As Climate Changes, Southern States Will Suffer More Than Others

Predicted damages, 2080 to 2099
Percent of county G.D.P. per year

As Climate Changes, Southern
States Will Suffer More Than Others

As global warming cooks the United States in the decades ahead, not all states will suffer equally. Maine may benefit from milder winters. Florida, by contrast, could face major losses, as deadly heat waves flare up in the summer and rising sea levels eat away at valuable coastal properties.

In a new study in the journal Science, researchers analyzed the economic harm that climate change could inflict on the United States in the coming century. They found that the impacts could prove highly unequal: states in the Northeast and West would fare relatively well, while parts of the Midwest and Southeast would be especially hard hit.

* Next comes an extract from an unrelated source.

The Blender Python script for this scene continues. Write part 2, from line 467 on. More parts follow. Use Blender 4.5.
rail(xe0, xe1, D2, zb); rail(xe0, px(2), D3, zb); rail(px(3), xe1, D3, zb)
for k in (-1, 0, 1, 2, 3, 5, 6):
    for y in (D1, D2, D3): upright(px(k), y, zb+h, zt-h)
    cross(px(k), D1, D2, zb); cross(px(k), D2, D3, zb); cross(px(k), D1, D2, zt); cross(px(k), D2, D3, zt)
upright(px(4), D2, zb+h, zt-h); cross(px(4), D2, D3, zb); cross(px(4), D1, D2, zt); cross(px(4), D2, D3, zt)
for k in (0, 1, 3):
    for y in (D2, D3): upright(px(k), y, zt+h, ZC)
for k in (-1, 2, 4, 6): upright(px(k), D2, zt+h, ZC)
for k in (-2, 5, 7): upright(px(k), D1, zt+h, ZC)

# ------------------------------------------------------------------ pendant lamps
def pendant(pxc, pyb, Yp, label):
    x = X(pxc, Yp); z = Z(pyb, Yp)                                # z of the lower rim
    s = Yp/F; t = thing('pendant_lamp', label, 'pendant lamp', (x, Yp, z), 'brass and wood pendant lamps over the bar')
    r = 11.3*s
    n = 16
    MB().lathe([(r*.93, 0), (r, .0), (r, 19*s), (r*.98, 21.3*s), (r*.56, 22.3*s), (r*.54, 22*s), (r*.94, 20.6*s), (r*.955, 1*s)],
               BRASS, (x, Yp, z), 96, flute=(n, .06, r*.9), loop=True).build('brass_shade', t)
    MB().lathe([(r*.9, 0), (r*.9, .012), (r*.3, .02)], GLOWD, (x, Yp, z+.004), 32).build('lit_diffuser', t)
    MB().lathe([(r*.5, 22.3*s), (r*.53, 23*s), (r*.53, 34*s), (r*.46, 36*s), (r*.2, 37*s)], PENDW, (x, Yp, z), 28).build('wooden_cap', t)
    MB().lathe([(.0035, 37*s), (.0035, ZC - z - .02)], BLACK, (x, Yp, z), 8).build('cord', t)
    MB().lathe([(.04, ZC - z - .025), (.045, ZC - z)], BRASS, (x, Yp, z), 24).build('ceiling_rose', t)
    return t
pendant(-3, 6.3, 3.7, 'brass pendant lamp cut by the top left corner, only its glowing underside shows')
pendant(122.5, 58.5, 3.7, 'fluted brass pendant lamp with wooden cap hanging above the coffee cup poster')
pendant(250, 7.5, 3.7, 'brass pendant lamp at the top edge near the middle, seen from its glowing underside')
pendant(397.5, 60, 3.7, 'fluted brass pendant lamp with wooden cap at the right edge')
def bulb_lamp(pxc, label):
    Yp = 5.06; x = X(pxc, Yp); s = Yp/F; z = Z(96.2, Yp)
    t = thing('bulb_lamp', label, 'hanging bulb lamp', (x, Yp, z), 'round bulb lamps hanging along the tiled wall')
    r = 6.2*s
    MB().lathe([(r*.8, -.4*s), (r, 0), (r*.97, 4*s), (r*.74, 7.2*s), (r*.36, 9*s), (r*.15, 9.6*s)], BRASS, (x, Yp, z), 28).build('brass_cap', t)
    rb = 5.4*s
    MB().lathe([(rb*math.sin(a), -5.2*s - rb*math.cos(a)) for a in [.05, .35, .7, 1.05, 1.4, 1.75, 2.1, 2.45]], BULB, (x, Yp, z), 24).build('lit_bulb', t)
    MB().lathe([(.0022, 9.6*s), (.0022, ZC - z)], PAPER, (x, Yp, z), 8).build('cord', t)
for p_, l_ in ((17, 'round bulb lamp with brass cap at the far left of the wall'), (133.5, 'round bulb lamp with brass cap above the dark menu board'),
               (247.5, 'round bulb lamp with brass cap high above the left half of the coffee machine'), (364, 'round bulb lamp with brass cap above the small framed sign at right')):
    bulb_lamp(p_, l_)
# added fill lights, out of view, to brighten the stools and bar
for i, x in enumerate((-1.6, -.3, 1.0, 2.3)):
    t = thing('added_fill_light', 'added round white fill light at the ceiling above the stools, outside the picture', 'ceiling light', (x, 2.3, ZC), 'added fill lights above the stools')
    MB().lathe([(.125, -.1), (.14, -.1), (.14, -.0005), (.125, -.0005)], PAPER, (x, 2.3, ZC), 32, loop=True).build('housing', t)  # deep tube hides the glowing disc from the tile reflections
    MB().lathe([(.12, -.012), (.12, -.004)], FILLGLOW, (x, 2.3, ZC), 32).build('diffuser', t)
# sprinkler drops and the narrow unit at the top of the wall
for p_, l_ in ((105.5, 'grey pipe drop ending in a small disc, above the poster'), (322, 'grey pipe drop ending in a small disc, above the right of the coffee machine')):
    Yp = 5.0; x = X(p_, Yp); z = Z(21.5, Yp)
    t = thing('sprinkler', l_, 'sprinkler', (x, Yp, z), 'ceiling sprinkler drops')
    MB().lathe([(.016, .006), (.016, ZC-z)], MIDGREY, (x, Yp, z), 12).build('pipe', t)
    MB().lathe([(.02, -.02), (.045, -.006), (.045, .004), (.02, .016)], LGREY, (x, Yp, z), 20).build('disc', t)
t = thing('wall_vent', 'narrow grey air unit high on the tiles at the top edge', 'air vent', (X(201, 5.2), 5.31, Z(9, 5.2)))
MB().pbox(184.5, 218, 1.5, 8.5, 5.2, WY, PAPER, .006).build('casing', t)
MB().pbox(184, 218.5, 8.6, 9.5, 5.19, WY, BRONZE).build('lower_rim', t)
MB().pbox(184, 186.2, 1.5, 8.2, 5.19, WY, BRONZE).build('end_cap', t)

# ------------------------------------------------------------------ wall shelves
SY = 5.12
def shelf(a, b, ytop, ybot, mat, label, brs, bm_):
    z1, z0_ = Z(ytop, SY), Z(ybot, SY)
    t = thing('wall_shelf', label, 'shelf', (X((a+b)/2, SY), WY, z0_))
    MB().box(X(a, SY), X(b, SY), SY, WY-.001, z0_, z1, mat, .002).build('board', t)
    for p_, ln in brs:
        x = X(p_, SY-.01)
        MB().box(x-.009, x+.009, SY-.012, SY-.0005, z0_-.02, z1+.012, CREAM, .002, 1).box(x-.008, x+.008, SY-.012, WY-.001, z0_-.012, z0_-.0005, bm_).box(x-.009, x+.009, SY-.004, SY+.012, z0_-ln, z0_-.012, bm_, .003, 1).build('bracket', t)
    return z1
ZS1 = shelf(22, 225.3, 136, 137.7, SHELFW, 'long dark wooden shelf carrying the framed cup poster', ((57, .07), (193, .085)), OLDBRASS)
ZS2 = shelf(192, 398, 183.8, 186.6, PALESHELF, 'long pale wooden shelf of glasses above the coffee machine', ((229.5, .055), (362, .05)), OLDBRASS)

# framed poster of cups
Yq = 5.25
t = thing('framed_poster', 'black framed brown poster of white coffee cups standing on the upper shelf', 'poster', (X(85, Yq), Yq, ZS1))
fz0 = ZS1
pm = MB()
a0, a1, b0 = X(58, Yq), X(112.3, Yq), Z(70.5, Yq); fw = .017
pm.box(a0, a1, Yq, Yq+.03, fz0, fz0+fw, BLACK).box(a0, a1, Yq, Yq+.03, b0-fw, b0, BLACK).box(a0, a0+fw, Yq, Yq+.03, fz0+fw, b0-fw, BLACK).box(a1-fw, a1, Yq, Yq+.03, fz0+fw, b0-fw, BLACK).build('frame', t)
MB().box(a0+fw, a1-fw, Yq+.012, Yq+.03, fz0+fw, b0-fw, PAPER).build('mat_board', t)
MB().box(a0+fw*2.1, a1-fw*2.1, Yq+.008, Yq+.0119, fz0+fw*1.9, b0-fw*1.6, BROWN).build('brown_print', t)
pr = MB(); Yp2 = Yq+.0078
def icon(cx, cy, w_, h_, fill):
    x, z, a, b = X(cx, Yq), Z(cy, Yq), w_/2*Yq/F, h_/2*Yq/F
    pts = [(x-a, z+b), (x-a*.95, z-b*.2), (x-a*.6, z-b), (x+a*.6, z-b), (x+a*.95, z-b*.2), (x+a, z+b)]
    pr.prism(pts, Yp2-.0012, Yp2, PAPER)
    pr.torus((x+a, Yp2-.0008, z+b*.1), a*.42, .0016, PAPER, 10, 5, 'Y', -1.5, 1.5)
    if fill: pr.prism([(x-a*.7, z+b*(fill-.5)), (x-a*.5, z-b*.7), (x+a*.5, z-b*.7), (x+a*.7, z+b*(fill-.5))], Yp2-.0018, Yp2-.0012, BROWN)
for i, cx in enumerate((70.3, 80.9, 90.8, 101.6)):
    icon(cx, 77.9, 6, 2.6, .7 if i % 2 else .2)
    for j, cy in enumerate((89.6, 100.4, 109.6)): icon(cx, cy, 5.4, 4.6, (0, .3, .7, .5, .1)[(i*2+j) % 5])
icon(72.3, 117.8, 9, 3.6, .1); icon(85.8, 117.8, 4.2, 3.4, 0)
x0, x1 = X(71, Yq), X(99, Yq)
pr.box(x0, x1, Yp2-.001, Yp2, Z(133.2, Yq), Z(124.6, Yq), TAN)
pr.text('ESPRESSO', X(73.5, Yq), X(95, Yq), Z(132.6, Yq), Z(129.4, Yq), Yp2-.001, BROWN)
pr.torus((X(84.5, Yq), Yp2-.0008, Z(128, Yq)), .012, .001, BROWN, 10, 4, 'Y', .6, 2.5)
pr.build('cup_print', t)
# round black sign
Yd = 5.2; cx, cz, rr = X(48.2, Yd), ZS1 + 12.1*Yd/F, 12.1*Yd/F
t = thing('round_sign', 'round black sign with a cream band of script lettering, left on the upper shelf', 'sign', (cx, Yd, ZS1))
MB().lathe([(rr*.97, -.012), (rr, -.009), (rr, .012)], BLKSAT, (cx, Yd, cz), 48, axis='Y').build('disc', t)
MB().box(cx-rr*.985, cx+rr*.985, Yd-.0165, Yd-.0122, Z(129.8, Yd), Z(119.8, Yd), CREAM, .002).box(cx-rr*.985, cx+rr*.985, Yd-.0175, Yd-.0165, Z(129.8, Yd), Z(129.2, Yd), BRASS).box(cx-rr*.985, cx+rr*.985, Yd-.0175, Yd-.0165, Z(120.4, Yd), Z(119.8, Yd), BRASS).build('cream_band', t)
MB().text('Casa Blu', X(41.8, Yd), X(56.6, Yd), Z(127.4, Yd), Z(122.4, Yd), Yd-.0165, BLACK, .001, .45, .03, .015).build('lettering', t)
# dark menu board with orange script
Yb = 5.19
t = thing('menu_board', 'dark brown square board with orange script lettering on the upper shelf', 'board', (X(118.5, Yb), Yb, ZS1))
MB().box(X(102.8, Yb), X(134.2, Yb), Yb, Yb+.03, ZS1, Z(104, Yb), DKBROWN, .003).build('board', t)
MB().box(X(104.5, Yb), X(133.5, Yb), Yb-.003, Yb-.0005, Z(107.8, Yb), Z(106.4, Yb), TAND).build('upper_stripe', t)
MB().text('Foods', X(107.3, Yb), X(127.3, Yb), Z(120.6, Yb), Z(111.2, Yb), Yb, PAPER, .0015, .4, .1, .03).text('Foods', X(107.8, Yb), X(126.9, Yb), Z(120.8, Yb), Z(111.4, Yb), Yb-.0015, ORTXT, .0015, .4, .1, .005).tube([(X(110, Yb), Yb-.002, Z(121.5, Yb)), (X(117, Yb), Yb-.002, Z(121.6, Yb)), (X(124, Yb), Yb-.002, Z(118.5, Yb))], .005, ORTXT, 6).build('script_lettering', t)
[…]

In all, the researchers estimate that the nation could face damages worth 0.7 percent of gross domestic product per year by the 2080s for every 1 degree Fahrenheit rise in global temperature. But that overall number obscures wide variations: The worst-hit counties — mainly in states that already have warm climates, like Arizona or Texas — could see losses worth 10 to 20 percent of G.D.P. or more if emissions continue to rise unchecked.

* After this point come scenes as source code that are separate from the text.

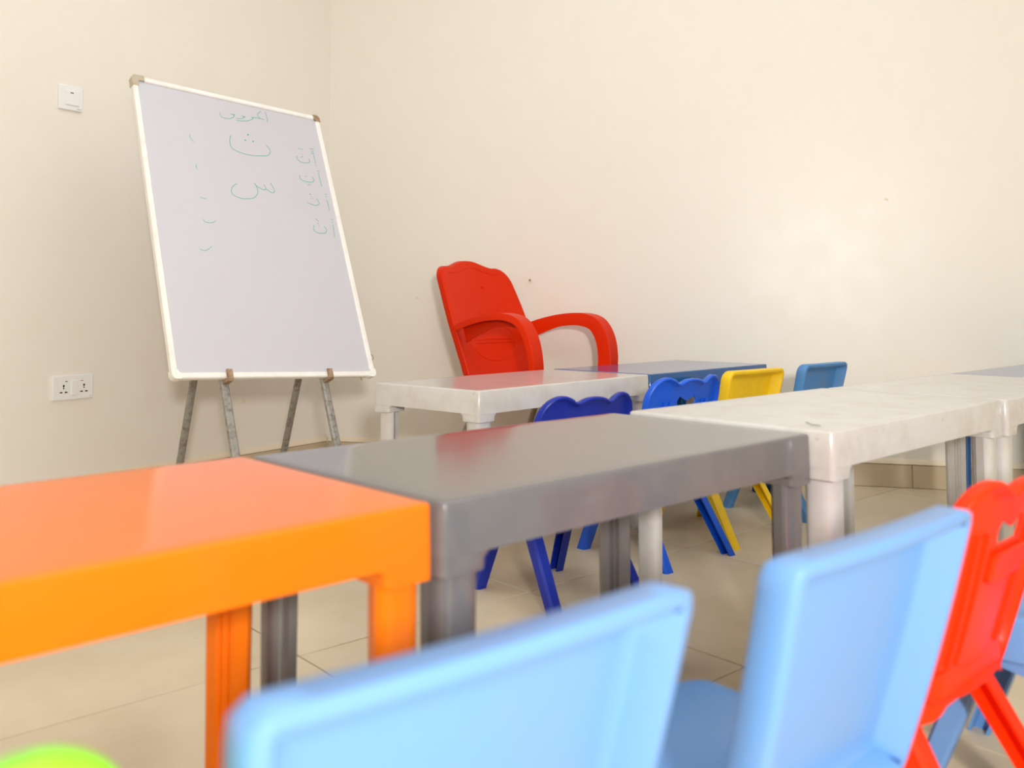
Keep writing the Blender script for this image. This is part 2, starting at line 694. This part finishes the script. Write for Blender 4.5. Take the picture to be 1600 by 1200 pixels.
def kids_chair(mid_top, ang, mat, style, label, scale=1.0, hwid=0.138):
    global WRAP
    WRAP = 0.30 if style == 'plain' else 1.1
    a = R(ang)
    fwd = Vector((-math.sin(a), math.cos(a)))
    o = Vector(mid_top) + fwd * 0.138 * scale
    t = empty('kids_chair', (o.x, o.y, 0), a)
    t.scale = (scale,) * 3
    tag(t, label, 'chair')
    if style == 'plain':
        shell(plain_outline(hwid), mat, 'backrest', t, 0.012, 0.028, centre=(0, 0.37), slope=0.010)
    else:
        b = shell(BEAR, mat, 'backrest', t, 0.006, 0.016, centre=(0, 0.36), n=120)
        # face cut-out: a slot with a wavy top edge
        pr = [(-0.034, 0.400), (0.034, 0.400), (0.038, 0.418), (0.030, 0.430), (0.016, 0.423), (0.0, 0.417), (-0.016, 0.423), (-0.030, 0.430), (-0.038, 0.418)]
        n = len(pr)
        vs = [(x, -0.25, z) for x, z in pr] + [(x, 0.05, z) for x, z in pr]
        fs = [tuple(range(n)), tuple(range(2 * n - 1, n - 1, -1))] + [(i, (i + 1) % n, n + (i + 1) % n, n + i) for i in range(n)]
        cut(b, vs, fs)
        for x0 in (-0.086, -0.066, 0.066, 0.086):
            m = MB()
            zs = [0.262 + 0.155 * k / 8 for k in range(9)]
            for_l = []
            for z in zs:
                xx = x0 * (0.90 + 0.10 * (z - 0.262) / 0.155)
                for_l.append([back_place(xx - 0.003, 0.002, z), back_place(xx + 0.003, 0.002, z), back_place(xx + 0.002, -0.005, z), back_place(xx - 0.002, -0.005, z)])
            m.loft(for_l).build('rib', mat, b)
        # padded snout plate below the cut-out
        pl = rrect(0.05, 0.018, 0.012, 5)
        m = MB().loft([[back_place(x, 0.001, 0.374 + z) for x, z in pl], [back_place(x, -0.006, 0.374 + z) for x, z in pl], [back_place(x * 0.93, -0.009, 0.374 + z * 0.86) for x, z in pl]])
        m.build('snout', mat, b)
    # seat: dished pan with a turned-down skirt
    def sl(ins, z, dz=0.0):
        out = []
        for x, y in rrect(0.134 - ins, 0.116 - ins, max(0.006, 0.045 - ins), 6):
            yy = y + 0.040
            x2 = x * (1 - 0.10 * (0.5 - yy / 0.3))
            zz = z - 0.010 * max(0, (yy - 0.09) / 0.06) ** 2
            if z < 0.24:
                zz -= 0.028 * min(1, max(0, (abs(x) - 0.075) / 0.045)) ** 0.7
            out.append((x2, yy, zz))
        return out
    seat = MB().loft([sl(0.100, 0.250), sl(0.09, 0.2505), sl(0.05, 0.254), sl(0.022, 0.2585), sl(0.008, 0.260), sl(0.001, 0.257), sl(0.0, 0.252), sl(-0.002, 0.234), sl(0.002, 0.234), sl(0.004, 0.247), sl(0.05, 0.247), sl(0.100, 0.245)])
    seat.build('seat', mat, t, 50)
    for sx in (-1, 1):
        channel_leg((sx * 0.108, -0.008, 0.246), (sx * 0.130, -0.156), sx, -1, mat, t)
        channel_leg((sx * 0.108, 0.050, 0.246), (sx * 0.126, 0.142), sx, 1, mat, t)
        # gusset where the two legs meet under the seat
        g = [(-0.050, 0.236), (0.072, 0.236), (0.060, 0.196), (0.012, 0.186), (-0.040, 0.196)]
        x0, x1 = sx * 0.112, sx * 0.117
        MB().loft([[(x0, y, z) for y, z in g], [(x1 + sx * 0.002, y, z) for y, z in g]]).build('brace', mat, t)
    return t


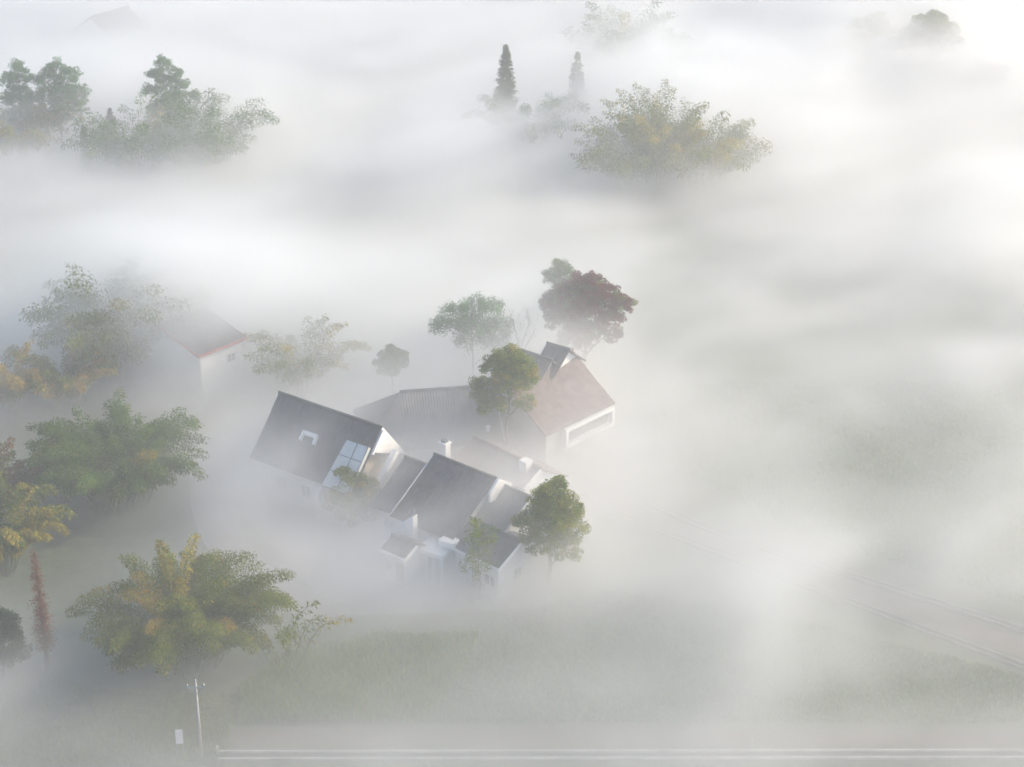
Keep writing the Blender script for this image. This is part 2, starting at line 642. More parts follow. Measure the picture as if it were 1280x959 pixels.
# ================================================================== THE SETTING
def ground_material():
    m, nt, b = new_mat('meadow_ground')
    b.inputs['Roughness'].default_value = 0.95
    tc = nt.nodes.new('ShaderNodeTexCoord')
    def noise(scale, detail, sx=1.0, sy=1.0):
        mp = nt.nodes.new('ShaderNodeMapping')
        mp.inputs['Scale'].default_value = (sx, sy, 1)
        no = nt.nodes.new('ShaderNodeTexNoise')
        no.inputs['Scale'].default_value = scale
        no.inputs['Detail'].default_value = detail
        no.inputs['Roughness'].default_value = 0.65
        nt.links.new(tc.outputs['Object'], mp.inputs[0])
        nt.links.new(mp.outputs[0], no.inputs['Vector'])
        return no.outputs[0]
    def ramp(fac, stops):
        r = nt.nodes.new('ShaderNodeValToRGB')
        el = r.color_ramp.elements
        el[0].position, el[0].color = stops[0][0], (*stops[0][1], 1)
        el[1].position, el[1].color = stops[-1][0], (*stops[-1][1], 1)
        for p, c in stops[1:-1]:
            e = el.new(p)
            e.color = (*c, 1)
        nt.links.new(fac, r.inputs[0])
        return r.outputs[0]
    def mix(fac, a, c, blend='MIX'):
        x = nt.nodes.new('ShaderNodeMix')
        x.data_type = 'RGBA'
        x.blend_type = blend
        for i, s in ((0, fac), (6, a), (7, c)):
            if isinstance(s, (int, float)):
                x.inputs[i].default_value = s
            else:
                nt.links.new(s, x.inputs[i])
        return x.outputs[2]
    big = noise(0.035, 4)
    fine = noise(0.9, 8)
    row = noise(0.35, 5, 0.25, 1.6)
    base = ramp(big, [(0.30, (0.036, 0.060, 0.040)), (0.48, (0.060, 0.085, 0.050)), (0.60, (0.085, 0.100, 0.052)), (0.75, (0.10, 0.085, 0.060))])
    det = ramp(fine, [(0.3, (0.55, 0.55, 0.55)), (0.7, (1.35, 1.35, 1.3))])
    rowc = ramp(row, [(0.35, (0.75, 0.75, 0.75)), (0.65, (1.2, 1.22, 1.2))])
    c = mix(1.0, base, det, 'MULTIPLY')
    c = mix(0.7, c, rowc, 'MULTIPLY')
    nt.links.new(c, b.inputs['Base Color'])
    bp = nt.nodes.new('ShaderNodeBump')
    bp.inputs['Strength'].default_value = 0.6
    bp.inputs['Distance'].default_value = 0.25
    nt.links.new(fine, bp.inputs['Height'])
    nt.links.new(bp.outputs[0], b.inputs['Normal'])
    return m


gm = MB()
gm.add([(-5000, -1500, 0), (5000, -1500, 0), (5000, 9000, 0), (-5000, 9000, 0)], [(0, 1, 2, 3)])
tag(gm.build('ground', ground_material()), kind='structure')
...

“The reason for that is fairly well understood: A rise in temperatures is a lot more damaging if you’re living in a place that’s already hot,” said Solomon Hsiang, a professor of public policy at the University of California, Berkeley, and a lead author of the study.

“You see a similar pattern internationally, where countries in the tropics are more heavily impacted by climate change,” he said. “But this is the first study to show that same pattern of inequality in the United States.”

The greatest economic impact would come from a projected increase in heat wave deaths as temperatures soared, which is why states like Alabama and Georgia would face higher risks while the cooler Northeast would not. If communities do not take preventative measures, the projected increase in heat-related deaths by the end of this century would be roughly equivalent to the number of Americans killed annually in auto accidents.

Higher temperatures could also lead to steep increases in energy costs in parts of the country, as utilities may need to overbuild their grids to compensate for heavier air-conditioning use in hot months. Labor productivity in many regions is projected to suffer, especially for outdoor workers in sweltering summer heat. And higher sea levels along the coasts would make flooding from future hurricanes far more destructive.